Indo-Pacific partners counter growing drone threat

The surging use of drones by state and nonstate actors in the Indo-Pacific is turning uncrewed aerial vehicles (UAV) into key instruments of hybrid warfare. Affordable, scalable and increasingly autonomous, the systems enable surveillance, smuggling and sabotage across borders and along coastlines. In response, nations are developing counter-drone capabilities and expanding multinational defense cooperation.

“The rapid proliferation of drones in the Indo-Pacific region has changed the nature of hybrid threats,” Dr. Oleksandra Molloy, a senior lecturer in aviation safety at the University of New South Wales Canberra in Australia, told FORUM. “Small, cheap and widely available drones have collapsed the cost barrier to airpower. This low barrier to entry means that even smaller nations or nonstate actors can now field technologies that were once the domain of advanced militaries.”

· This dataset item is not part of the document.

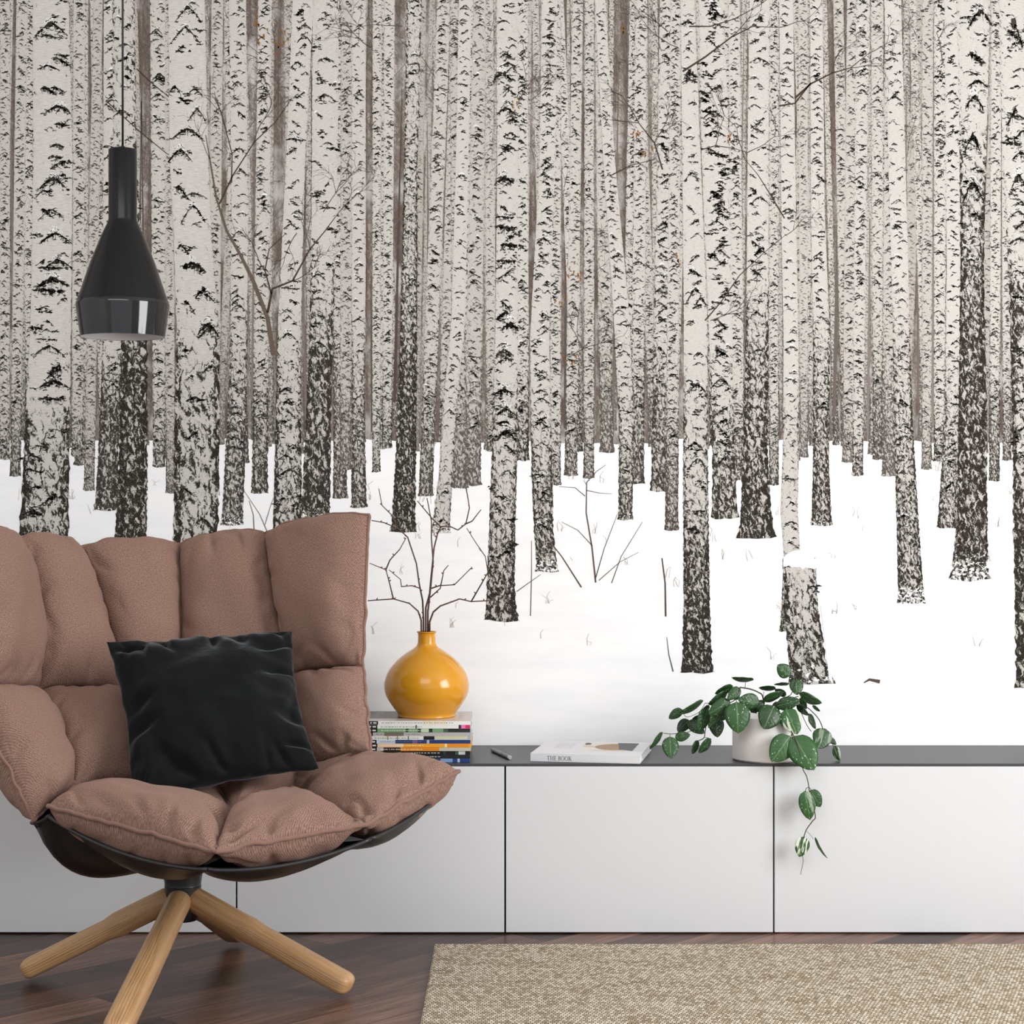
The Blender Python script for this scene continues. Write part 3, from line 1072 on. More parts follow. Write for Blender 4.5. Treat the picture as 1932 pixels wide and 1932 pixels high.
for (x, y, a, ln) in [(1470, 52, -0.3, 60), (1430, 12, -0.8, 50), (1380, 70, -0.9, 60), (1640, 100, -0.5, 60), (1605, 128, 0.1, 60), (1570, 138, -1.2, 50),
                      (1410, 288, -0.6, 60), (1350, 275, -1.1, 60), (1405, 300, -2.0, 60), (640, 400, -0.9, 60), (585, 470, -1.6, 70),
                      (552, 530, -0.4, 60), (480, 268, -1.3, 80), (425, 240, -2.0, 70), (396, 300, -1.9, 70), (500, 510, -2.2, 60),
                      (1205, 232, -2.2, 60), (1235, 270, -1.3, 60), (1480, 445, -0.5, 50), (1080, 670, -0.7, 60), (1100, 660, -2.0, 60),
                      (1000, 190, -0.6, 60), (975, 200, -0.9, 70), (1360, 595, -0.2, 60), (1340, 605, -0.4, 70), (700, 90, -2.4, 70), (760, 50, 3.4, 80),
                      (560, 440, 2.4, 50), (610, 400, -1.2, 70), (1260, 60, -2.6, 70), (1280, 90, -2.9, 80), (1780, 120, -1.9, 60)]:
    twigs(x, y, a, ln, 1.7, 3, lerp3(BR, HAZE, rng.uniform(0, 0.25)))
# rusty leaves
for (x, y) in [(488, 40), (492, 70), (522, 90), (535, 75), (1076, 515), (1095, 520), (1058, 565), (1080, 675), (1378, 258), (972, 190), (1205, 250),
               (1220, 285), (1275, 490), (1178, 55)]:
    for _ in range(6):
        a, b_ = x + rng.gauss(0, 5), y + rng.gauss(0, 9)
        MU.line([(a, b_), (a + rng.uniform(-3, 3), b_ + rng.uniform(3, 7))], 3.5, 1.2, srgb(142, 100, 52)[:3])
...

With UAVs commercially available and easily modified, malicious actors can conduct surveillance or small-scale attacks while denying culpability, Molloy said.

Electronic warfare typically is the first line of defense against such threats, according to David Hambling, author of “Swarm Troopers: How Small Drones Will Conquer the World.”

“Against consumer drones used by careless or nefarious actors it is generally highly effective, as these drones operate on known frequencies which can be easily identified and jammed,” he told FORUM.

However, the challenge escalates with autonomous or military-grade drones, which may operate without active communications or rely on encrypted communication links, making them resistant to traditional jamming. To counter the threat, countries are adopting layered systems that integrate sensors, artificial intelligence (AI) and kinetic interceptors.

South Korea has accelerated deployment of radar-jamming systems against North Korea’s drone incursions, while Japan has tested laser-based interceptors developed domestically. Taiwan is boosting its capacity with locally produced jammers and interceptor drones, and Australia’s Project Land 156 seeks to deploy integrated counter-UAV systems.

“The question is no longer just which counter-drone system Indo-Pacific countries should acquire, but how quickly they can establish the commercial and military partnerships to keep up with the changing threat,” Molloy said.

Cooperation is a critical enabler. Multinational exercises now include live counter-drone drills and sensor-fusion testing, while technology-sharing agreements through frameworks such as the Quadrilateral partnership among Australia, India, Japan and the United States allow the exchange of detection algorithms and early-warning systems.

Swarming drones pose a serious threat. Designed to overwhelm defenses through volume and coordination, swarms demand rapid detection and response — often beyond human capability. “AI is increasingly being used to help spot, identify and track targets,” Hambling said. “This may become important when dealing with swarms … so that systems will be able to assign interceptors and will not be overwhelmed.”

AI-enhanced command and control fuses radar, optical and acoustic data into a single threat picture, enabling quicker decisions under pressure.

Regional resilience against drone threats also requires legal frameworks and clearly defined rules of engagement to prevent rogue incidents from sparking wider conflicts, analysts say. “To create a resilient and robust drone defense, Indo-Pacific countries need a layered system consisting of multimode sensors, layered active defenses and protective measures or passive defenses,” Molloy said.